[Start of INFORMATION SHOWN]
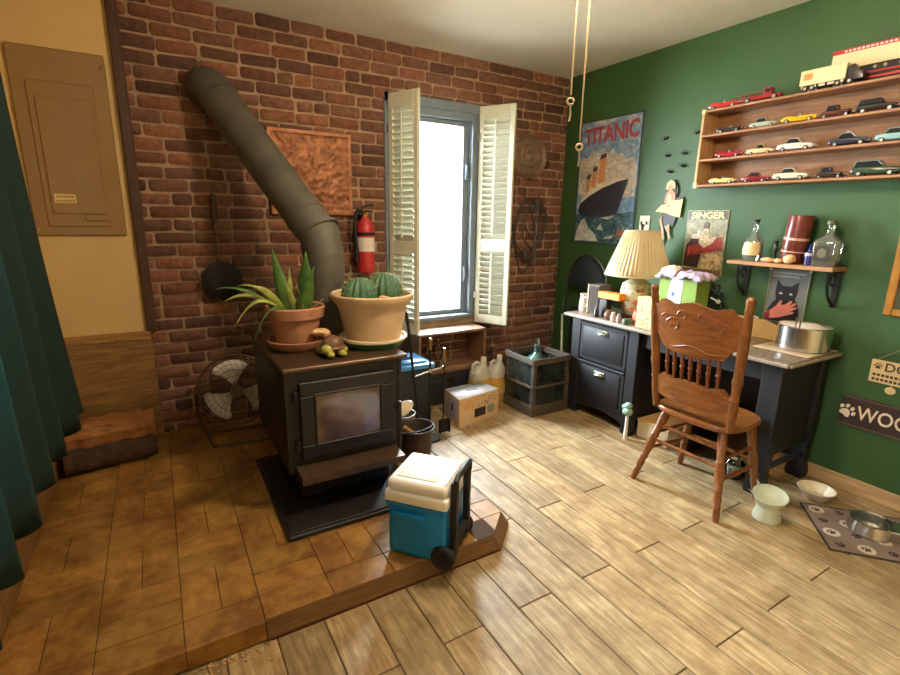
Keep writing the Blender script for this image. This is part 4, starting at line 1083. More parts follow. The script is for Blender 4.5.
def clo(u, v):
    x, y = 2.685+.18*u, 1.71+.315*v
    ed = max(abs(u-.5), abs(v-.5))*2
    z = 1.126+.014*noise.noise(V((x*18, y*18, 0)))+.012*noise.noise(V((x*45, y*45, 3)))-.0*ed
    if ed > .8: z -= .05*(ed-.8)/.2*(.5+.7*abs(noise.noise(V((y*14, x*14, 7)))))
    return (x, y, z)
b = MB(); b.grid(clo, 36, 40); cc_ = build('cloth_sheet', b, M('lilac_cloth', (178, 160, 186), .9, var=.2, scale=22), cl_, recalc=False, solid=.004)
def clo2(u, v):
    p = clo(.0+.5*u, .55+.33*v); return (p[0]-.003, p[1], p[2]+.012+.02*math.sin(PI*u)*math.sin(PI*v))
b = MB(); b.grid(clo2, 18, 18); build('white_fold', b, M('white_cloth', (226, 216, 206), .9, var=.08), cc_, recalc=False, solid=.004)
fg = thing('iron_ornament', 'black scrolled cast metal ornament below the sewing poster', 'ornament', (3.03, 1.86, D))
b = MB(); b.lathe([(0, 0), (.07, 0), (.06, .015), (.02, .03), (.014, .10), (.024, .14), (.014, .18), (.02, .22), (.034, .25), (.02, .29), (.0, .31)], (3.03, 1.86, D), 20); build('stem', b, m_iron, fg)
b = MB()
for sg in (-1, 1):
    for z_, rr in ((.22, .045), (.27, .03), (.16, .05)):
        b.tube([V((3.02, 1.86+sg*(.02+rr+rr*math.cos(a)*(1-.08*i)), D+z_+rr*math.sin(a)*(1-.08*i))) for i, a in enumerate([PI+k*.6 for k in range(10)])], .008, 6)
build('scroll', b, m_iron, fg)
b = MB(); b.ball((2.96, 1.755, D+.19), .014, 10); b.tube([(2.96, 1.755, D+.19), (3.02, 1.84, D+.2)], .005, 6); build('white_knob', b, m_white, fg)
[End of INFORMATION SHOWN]
- WORK INSTRUCTIONS -
Without the pictures, repeat the listing above exactly.

- EXERCISE ANSWER -
Keep writing the Blender script for this image. This is part 4, starting at line 1083. More parts follow. The script is for Blender 4.5.
def clo(u, v):
    x, y = 2.685+.18*u, 1.71+.315*v
    ed = max(abs(u-.5), abs(v-.5))*2
    z = 1.126+.014*noise.noise(V((x*18, y*18, 0)))+.012*noise.noise(V((x*45, y*45, 3)))-.0*ed
    if ed > .8: z -= .05*(ed-.8)/.2*(.5+.7*abs(noise.noise(V((y*14, x*14, 7)))))
    return (x, y, z)
b = MB(); b.grid(clo, 36, 40); cc_ = build('cloth_sheet', b, M('lilac_cloth', (178, 160, 186), .9, var=.2, scale=22), cl_, recalc=False, solid=.004)
def clo2(u, v):
    p = clo(.0+.5*u, .55+.33*v); return (p[0]-.003, p[1], p[2]+.012+.02*math.sin(PI*u)*math.sin(PI*v))
b = MB(); b.grid(clo2, 18, 18); build('white_fold', b, M('white_cloth', (226, 216, 206), .9, var=.08), cc_, recalc=False, solid=.004)
fg = thing('iron_ornament', 'black scrolled cast metal ornament below the sewing poster', 'ornament', (3.03, 1.86, D))
b = MB(); b.lathe([(0, 0), (.07, 0), (.06, .015), (.02, .03), (.014, .10), (.024, .14), (.014, .18), (.02, .22), (.034, .25), (.02, .29), (.0, .31)], (3.03, 1.86, D), 20); build('stem', b, m_iron, fg)
b = MB()
for sg in (-1, 1):
    for z_, rr in ((.22, .045), (.27, .03), (.16, .05)):
        b.tube([V((3.02, 1.86+sg*(.02+rr+rr*math.cos(a)*(1-.08*i)), D+z_+rr*math.sin(a)*(1-.08*i))) for i, a in enumerate([PI+k*.6 for k in range(10)])], .008, 6)
build('scroll', b, m_iron, fg)
b = MB(); b.ball((2.96, 1.755, D+.19), .014, 10); b.tube([(2.96, 1.755, D+.19), (3.02, 1.84, D+.2)], .005, 6); build('white_knob', b, m_white, fg)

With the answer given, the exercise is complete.